How could any girl resist? Lawrie, now using her future-professional-actress name Sophia Lawrence, accompanies Red Ted to a coffee bar where she gazes with contempt at the amateurish make-up of some of the other chicks and feels “blissfully, shiveringly happy” at being part of Red Ted’s gang. Then she and Red Ted go off to the cinema. (Song: She Loves You, Yeah Yeah Yeah – well, yes, she does.)
But it’s that scary science fiction film, and Red Ted murmurs, “You chuffed I made Jukie make you my watch this noon ’n night?” and Lawrie suddenly remembers he’s a Thug and she’s meant to be taking the pigeon to the police. It does seem completely in character for her to have got so caught up in playing a role that she forgets reality. And her acting skills do come in handy – she convinces him she’s only going to the loo and (after a brief panic attack in the cubicle) escapes by breaking through a window and dropping into an alley. Where she’s picked up by the police.
Somehow, things always work out for Lawrie, no matter how ridiculously she behaves.
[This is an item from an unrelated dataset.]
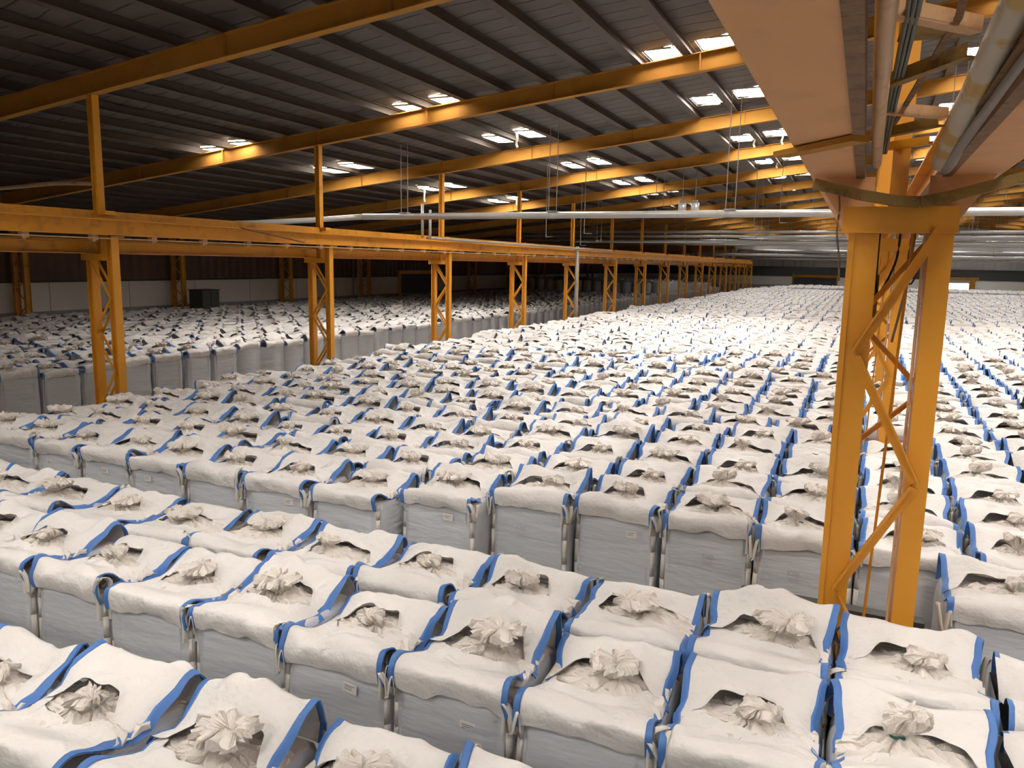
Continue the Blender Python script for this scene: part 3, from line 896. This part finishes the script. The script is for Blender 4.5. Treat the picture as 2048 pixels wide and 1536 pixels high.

Chapter Ten: Telling the Tale
This is just like the time Lawrie got caught without her bus fare in The Marlows and the Traitor. The police see a “scruffily dressed girl” and refuse to believe she’s Lawrence Marlow, the respectable daughter of a navy captain. She certainly doesn’t help herself by giving her stage name and being smeared in make-up, but surely she sounds exactly like what she is, an upper-middle class girl from a posh boarding school. Admittedly, the pigeon story is a bit far-fetched and she has lost the drug capsule, but she does have an actual pigeon with suspicious harness and a cigarette packet with a written threat. For a moment, it seems the Inspector will be able to verify her identity from the library books, but the librarian reports that the books were borrowed by “D. Gates” of Westbridge, not a Marlow of Trennels Old Farm. It’s Doris the maid (why are her books at Trennels?), but Lawrie does her usual bursting-into-tears thing and can’t explain properly.
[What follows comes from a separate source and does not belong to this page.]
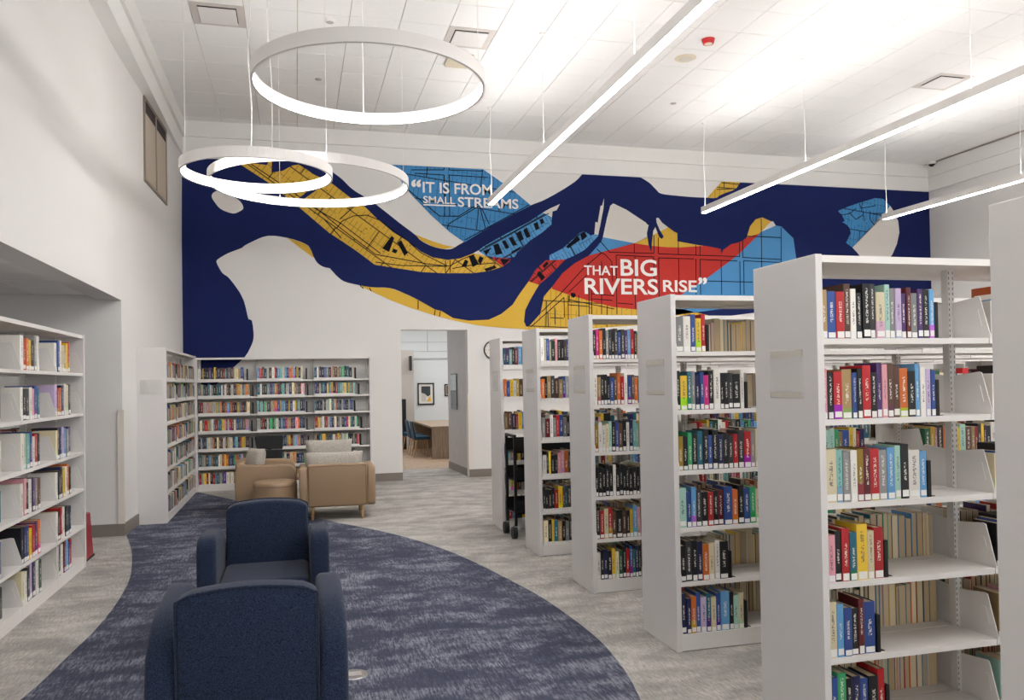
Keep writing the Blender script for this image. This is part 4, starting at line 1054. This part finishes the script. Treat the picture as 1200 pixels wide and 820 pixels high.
def art1(t, w, h):
    link('print', poly_mesh('print', [(-w * .55, -.014, h * .7), (w * .55, -.014, h * .7), (w * .55, -.014, -h * .1), (w * .2, -.014, -h * .25), (-w * .1, -.014, 0), (-w * .55, -.014, h * .12)], (0, -1, 0), .002, paint('print_dark', (52, 56, 62), .6)), t)
    link('print', poly_mesh('print', [(w * .55, -.014, -h * .12), (w * .6, -.014, -h * .7), (w * .05, -.014, -h * .7)], (0, -1, 0), .002, paint('print_yellow', (226, 170, 50), .6)), t)
    MB().box(-w * .55, w * .02, -.0135, -.0125, -h * .7, h * .1).build('print', paint('print_grey', (196, 192, 186), .6), t)
frame(3.30, 3.77, 1.095, 1.71, 22.99, 'black framed print with grey and yellow shapes in the room beyond', art1)
frame(4.07, 4.5, 1.33, 1.67, 22.99, 'small dark framed picture at the edge of the grey wall beyond', lambda t, w, h: MB().box(-w + .05, w - .05, -.014, -.0125, -h + .05, h - .05).build('print', paint('print_brown', (110, 84, 60), .6), t))
t = thing('study_table', 'long grey oak study table with a solid end panel in the room beyond', 'table', (2.92, 18.17, 0))
MB().box(0, 1.2, 0, .04, 0, .69).build('end_panel', desk_m, t); MB().box(0, 1.2, 3.0, 3.04, 0, .69).build('end_panel', desk_m, t)
MB().box(-.02, 1.22, -.02, 3.06, .69, .73).build('tabletop', desk_m, t); MB().box(.5, .54, .04, 3.0, .1, .69).build('center_panel', desk_m, t)
for i, (x, y, lab) in enumerate(((2.81, 18.95, 'dark teal chair with oak legs, nearest of the three at the table'), (2.80, 19.65, 'dark teal chair with oak legs, middle one of the three at the table'), (2.74, 20.5, 'dark teal chair with oak legs, farthest of the three at the table'))):
    t = thing('side_chair', lab, 'chair', (x, y, 0))
    m = MB(); m.prism([(-.2, .40), (-.22, .46), (-.27, .82), (-.24, .83), (-.17, .48), (.16, .48), (.16, .41)], 1, -.22, .22); m.build('seat', teal_fab, t, bevel=.015)
    for sx in (-1, 1):
        for sy in (-.17, .17): MB().tube((sx * .18 - .04, sy * 1.1, 0), (sx * .12 - .03, sy, .41), .012, .017, 8).build('leg', wood_m, t)
tag(MB().box(0, .05, 0, .3, 0, .4).build('wall_speaker', black_m, loc=(2.98, 22.05, 2.05), bevel=.01), 'small black box mounted on the taupe pier in the room beyond', 'speaker')
t = thing('storage_shelf', 'dark open shelf unit at the left of the room beyond the doorway', 'shelf', (2.34, 21.2, 0))
MB().box(0, .4, 0, .02, 0, 1.3).build('side_panel', blackmet_m, t); MB().box(0, .4, .78, .8, 0, 1.3).build('side_panel', blackmet_m, t)
for z in (.05, .55, .9, 1.28): MB().box(0, .4, .02, .78, z, z + .025).build('shelf', desk_m, t)
t = MB().box(0, .3, 0, .5, 0, .42).build('storage_bin', black_m, loc=(2.39, 21.35, .08), bevel=.01); tag(t, 'black bin on the bottom of the shelf unit in the room beyond', 'bin')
Fortunately, Mrs Marlow happens to phone the police station right then, looking for her missing daughter, and she and Peter soon turn up to say exactly what Lawrie has said:
“The only difference was, [the Inspector] obviously believed Peter.”
It is sadly often the case, even now, that authority figures pay more attention to a male speaker than a female speaker. Even when the female speaker is a lot more coherent than Lawrie.
The problem is that Patrick seems to have disappeared. The Inspector decides to send the Marlows home and get the Culverstone sergeant to investigate further, but just as the Marlows are leaving, there’s another phone call. Miss Culver’s housekeeper’s daughter has found a boy’s body in the storeroom under a rug! They’re too frightened to look at his face and don’t even know if he’s dead, but he’s clutching a rosary with the initials P.M.A.M.! And Peter identifies this as belonging to “Patrick Michael Anthony Mary”!
I don’t know what’s more ridiculous, that the two women at the Culver place can’t even look at the boy (what if he’s bleeding to death and needs urgent first aid?) or that one of Patrick’s names is Mary. (It can’t be, can it? Is the ‘Mary’ just a reminder on the rosary to pray to Mary Mother of God?)
I don’t think the body is Patrick. I think it’s a Thug. I don’t know why he’s got Patrick’s rosary, though. Maybe he ripped it from Patrick while they were fighting.
Then another significant song comes on the radio: There’s a Hole in My Bucket. Which prompts Peter to look in Lawrie’s mackintosh pocket, which has a big hole in it, which means the drug capsule has fallen into the lining of her mackintosh (along with a lot of other things Lawrie has lost). Finally, the police have their evidence!
Peter, by the way, calls Lawrie a “prehistoric aborigine” when he discovers this. Nice one, Peter, you’ve managed to be sexist, classist and racist in one book.